(begin)
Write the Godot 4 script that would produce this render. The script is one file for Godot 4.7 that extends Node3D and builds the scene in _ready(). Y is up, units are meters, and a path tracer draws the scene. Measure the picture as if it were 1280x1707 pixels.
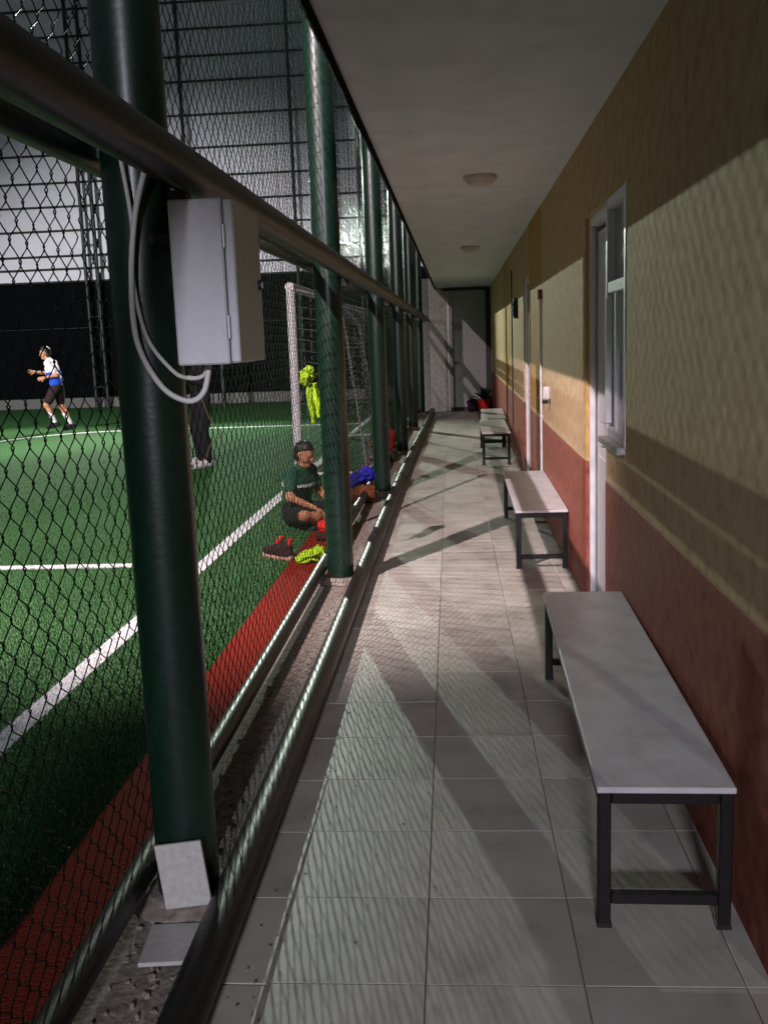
extends Node3D

var rng := RandomNumberGenerator.new()
var names := {}
var M := {}
var base_time := 0

# ------------------------------------------------------------------ helpers
func numbered(called: String, parent: Node = self) -> String:
	var key := str(parent.get_instance_id()) + called
	var n: int = names.get(key, 0)
	names[key] = n + 1
	return called if n == 0 else "%s_%03d" % [called, n]

func tag(o: Node, label := "", category := "", group := "", kind := "") -> Node:
	if label != "": o.set_meta("label", label)
	if category != "": o.set_meta("category", category)
	if group != "": o.set_meta("group", group)
	if kind != "": o.set_meta("kind", kind)
	return o

func base(called: String, at: Vector3, turn := 0.0) -> Node3D:
	var o := Node3D.new()
	o.name = numbered(called)
	add_child(o)
	o.position = at
	o.rotation.y = turn
	return o

func put(called: String, mesh: Mesh, m: Material, parent: Node = self, at := Vector3.ZERO) -> MeshInstance3D:
	var o := MeshInstance3D.new()
	o.name = numbered(called, parent)
	o.mesh = mesh
	o.material_override = m
	o.position = at
	o.cast_shadow = GeometryInstance3D.SHADOW_CASTING_SETTING_ON
	parent.add_child(o, true)
	return o

func st_new() -> SurfaceTool:
	var st := SurfaceTool.new()
	st.begin(Mesh.PRIMITIVE_TRIANGLES)
	return st

func tri(st: SurfaceTool, a: Vector3, b: Vector3, c: Vector3, n: Vector3) -> void:
	# front faces run clockwise seen from where n points
	if (b - a).cross(c - a).dot(n) > 0.0:
		var t := b
		b = c
		c = t
	for p in [a, b, c]:
		st.set_normal(n)
		st.add_vertex(p)

func face(st: SurfaceTool, pts: Array, out_from: Vector3) -> void:
	# a flat convex polygon of a convex body whose middle is out_from
	var n: Vector3 = (pts[1] - pts[0]).cross(pts[2] - pts[0]).normalized()
	if n.dot(pts[0] - out_from) < 0.0: n = -n
	for i in range(1, pts.size() - 1):
		tri(st, pts[0], pts[i], pts[i + 1], n)

func box(st: SurfaceTool, c: Vector3, s: Vector3, bevel := 0.0, b := Basis.IDENTITY) -> void:
	var h := s * 0.5
	var e := minf(bevel, minf(h.x, minf(h.y, h.z)) * 0.9)
	var p := func(sx: float, sy: float, sz: float, ax: int) -> Vector3:
		var v := Vector3(sx * (h.x - (0.0 if ax == 0 else e)), sy * (h.y - (0.0 if ax == 1 else e)), sz * (h.z - (0.0 if ax == 2 else e)))
		return c + b * v
	for s1 in [-1.0, 1.0]:
		face(st, [p.call(s1, -1, -1, 0), p.call(s1, 1, -1, 0), p.call(s1, 1, 1, 0), p.call(s1, -1, 1, 0)], c)
		face(st, [p.call(-1, s1, -1, 1), p.call(1, s1, -1, 1), p.call(1, s1, 1, 1), p.call(-1, s1, 1, 1)], c)
		face(st, [p.call(-1, -1, s1, 2), p.call(1, -1, s1, 2), p.call(1, 1, s1, 2), p.call(-1, 1, s1, 2)], c)
	if e <= 0.0: return
	for s1 in [-1.0, 1.0]:
		for s2 in [-1.0, 1.0]:
			face(st, [p.call(s1, s2, -1, 0), p.call(s1, s2, 1, 0), p.call(s1, s2, 1, 1), p.call(s1, s2, -1, 1)], c)
			face(st, [p.call(s1, -1, s2, 0), p.call(s1, 1, s2, 0), p.call(s1, 1, s2, 2), p.call(s1, -1, s2, 2)], c)
			face(st, [p.call(-1, s1, s2, 1), p.call(1, s1, s2, 1), p.call(1, s1, s2, 2), p.call(-1, s1, s2, 2)], c)
			for s3 in [-1.0, 1.0]:
				face(st, [p.call(s1, s2, s3, 0), p.call(s1, s2, s3, 1), p.call(s1, s2, s3, 2)], c)

func box_mesh(s: Vector3, bevel := 0.0, c := Vector3.ZERO, b := Basis.IDENTITY) -> Mesh:
	var st := st_new()
	box(st, c, s, bevel, b)
	return st.commit()

func ring_frame(d: Vector3) -> Basis:
	var u := Vector3.UP if absf(d.y) < 0.9 else Vector3.RIGHT
	var x := u.cross(d).normalized()
	return Basis(x, d.cross(x).normalized(), d)

func tube(st: SurfaceTool, pts: Array, r: Variant, sides := 10, caps := true) -> void:
	# r is one radius, or one per point
	var prev := []
	var prevn := []
	var fr := ring_frame((pts[1] - pts[0]).normalized())
	for i in pts.size():
		var d: Vector3 = (pts[mini(i + 1, pts.size() - 1)] - pts[maxi(i - 1, 0)]).normalized()
		var x: Vector3 = (fr.x - d * fr.x.dot(d)).normalized()
		fr = Basis(x, d.cross(x), d)
		var rr: float = r[i] if r is Array else r
		var ring := []
		var rn := []
		for k in sides:
			var a := TAU * k / sides
			var n: Vector3 = fr.x * cos(a) + fr.y * sin(a)
			rn.append(n)
			ring.append(pts[i] + n * rr)
		if i > 0:
			for k in sides:
				var q := (k + 1) % sides
				for t in [[prev[k], prevn[k], ring[k], rn[k], ring[q], rn[q]], [prev[k], prevn[k], ring[q], rn[q], prev[q], prevn[q]]]:
					var nn: Vector3 = t[1] + t[3]
					var o := [0, 2, 4]
					if (t[2] - t[0]).cross(t[4] - t[0]).dot(nn) > 0.0: o = [0, 4, 2]
					for j in o:
						st.set_normal(t[j + 1])
						st.add_vertex(t[j])
		if caps and (i == 0 or i == pts.size() - 1):
			var cn: Vector3 = -d if i == 0 else d
			for k in range(1, sides - 1):
				tri(st, ring[0], ring[k], ring[k + 1], cn)
		prev = ring
		prevn = rn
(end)
• _The request_
Repeat the material above in full and exactly, apart from the pictures.

• _Exercise answer_
Write the Godot 4 script that would produce this render. The script is one file for Godot 4.7 that extends Node3D and builds the scene in _ready(). Y is up, units are meters, and a path tracer draws the scene. Measure the picture as if it were 1280x1707 pixels.
extends Node3D

var rng := RandomNumberGenerator.new()
var names := {}
var M := {}
var base_time := 0

# ------------------------------------------------------------------ helpers
func numbered(called: String, parent: Node = self) -> String:
	var key := str(parent.get_instance_id()) + called
	var n: int = names.get(key, 0)
	names[key] = n + 1
	return called if n == 0 else "%s_%03d" % [called, n]

func tag(o: Node, label := "", category := "", group := "", kind := "") -> Node:
	if label != "": o.set_meta("label", label)
	if category != "": o.set_meta("category", category)
	if group != "": o.set_meta("group", group)
	if kind != "": o.set_meta("kind", kind)
	return o

func base(called: String, at: Vector3, turn := 0.0) -> Node3D:
	var o := Node3D.new()
	o.name = numbered(called)
	add_child(o)
	o.position = at
	o.rotation.y = turn
	return o

func put(called: String, mesh: Mesh, m: Material, parent: Node = self, at := Vector3.ZERO) -> MeshInstance3D:
	var o := MeshInstance3D.new()
	o.name = numbered(called, parent)
	o.mesh = mesh
	o.material_override = m
	o.position = at
	o.cast_shadow = GeometryInstance3D.SHADOW_CASTING_SETTING_ON
	parent.add_child(o, true)
	return o

func st_new() -> SurfaceTool:
	var st := SurfaceTool.new()
	st.begin(Mesh.PRIMITIVE_TRIANGLES)
	return st

func tri(st: SurfaceTool, a: Vector3, b: Vector3, c: Vector3, n: Vector3) -> void:
	# front faces run clockwise seen from where n points
	if (b - a).cross(c - a).dot(n) > 0.0:
		var t := b
		b = c
		c = t
	for p in [a, b, c]:
		st.set_normal(n)
		st.add_vertex(p)

func face(st: SurfaceTool, pts: Array, out_from: Vector3) -> void:
	# a flat convex polygon of a convex body whose middle is out_from
	var n: Vector3 = (pts[1] - pts[0]).cross(pts[2] - pts[0]).normalized()
	if n.dot(pts[0] - out_from) < 0.0: n = -n
	for i in range(1, pts.size() - 1):
		tri(st, pts[0], pts[i], pts[i + 1], n)

func box(st: SurfaceTool, c: Vector3, s: Vector3, bevel := 0.0, b := Basis.IDENTITY) -> void:
	var h := s * 0.5
	var e := minf(bevel, minf(h.x, minf(h.y, h.z)) * 0.9)
	var p := func(sx: float, sy: float, sz: float, ax: int) -> Vector3:
		var v := Vector3(sx * (h.x - (0.0 if ax == 0 else e)), sy * (h.y - (0.0 if ax == 1 else e)), sz * (h.z - (0.0 if ax == 2 else e)))
		return c + b * v
	for s1 in [-1.0, 1.0]:
		face(st, [p.call(s1, -1, -1, 0), p.call(s1, 1, -1, 0), p.call(s1, 1, 1, 0), p.call(s1, -1, 1, 0)], c)
		face(st, [p.call(-1, s1, -1, 1), p.call(1, s1, -1, 1), p.call(1, s1, 1, 1), p.call(-1, s1, 1, 1)], c)
		face(st, [p.call(-1, -1, s1, 2), p.call(1, -1, s1, 2), p.call(1, 1, s1, 2), p.call(-1, 1, s1, 2)], c)
	if e <= 0.0: return
	for s1 in [-1.0, 1.0]:
		for s2 in [-1.0, 1.0]:
			face(st, [p.call(s1, s2, -1, 0), p.call(s1, s2, 1, 0), p.call(s1, s2, 1, 1), p.call(s1, s2, -1, 1)], c)
			face(st, [p.call(s1, -1, s2, 0), p.call(s1, 1, s2, 0), p.call(s1, 1, s2, 2), p.call(s1, -1, s2, 2)], c)
			face(st, [p.call(-1, s1, s2, 1), p.call(1, s1, s2, 1), p.call(1, s1, s2, 2), p.call(-1, s1, s2, 2)], c)
			for s3 in [-1.0, 1.0]:
				face(st, [p.call(s1, s2, s3, 0), p.call(s1, s2, s3, 1), p.call(s1, s2, s3, 2)], c)

func box_mesh(s: Vector3, bevel := 0.0, c := Vector3.ZERO, b := Basis.IDENTITY) -> Mesh:
	var st := st_new()
	box(st, c, s, bevel, b)
	return st.commit()

func ring_frame(d: Vector3) -> Basis:
	var u := Vector3.UP if absf(d.y) < 0.9 else Vector3.RIGHT
	var x := u.cross(d).normalized()
	return Basis(x, d.cross(x).normalized(), d)

func tube(st: SurfaceTool, pts: Array, r: Variant, sides := 10, caps := true) -> void:
	# r is one radius, or one per point
	var prev := []
	var prevn := []
	var fr := ring_frame((pts[1] - pts[0]).normalized())
	for i in pts.size():
		var d: Vector3 = (pts[mini(i + 1, pts.size() - 1)] - pts[maxi(i - 1, 0)]).normalized()
		var x: Vector3 = (fr.x - d * fr.x.dot(d)).normalized()
		fr = Basis(x, d.cross(x), d)
		var rr: float = r[i] if r is Array else r
		var ring := []
		var rn := []
		for k in sides:
			var a := TAU * k / sides
			var n: Vector3 = fr.x * cos(a) + fr.y * sin(a)
			rn.append(n)
			ring.append(pts[i] + n * rr)
		if i > 0:
			for k in sides:
				var q := (k + 1) % sides
				for t in [[prev[k], prevn[k], ring[k], rn[k], ring[q], rn[q]], [prev[k], prevn[k], ring[q], rn[q], prev[q], prevn[q]]]:
					var nn: Vector3 = t[1] + t[3]
					var o := [0, 2, 4]
					if (t[2] - t[0]).cross(t[4] - t[0]).dot(nn) > 0.0: o = [0, 4, 2]
					for j in o:
						st.set_normal(t[j + 1])
						st.add_vertex(t[j])
		if caps and (i == 0 or i == pts.size() - 1):
			var cn: Vector3 = -d if i == 0 else d
			for k in range(1, sides - 1):
				tri(st, ring[0], ring[k], ring[k + 1], cn)
		prev = ring
		prevn = rn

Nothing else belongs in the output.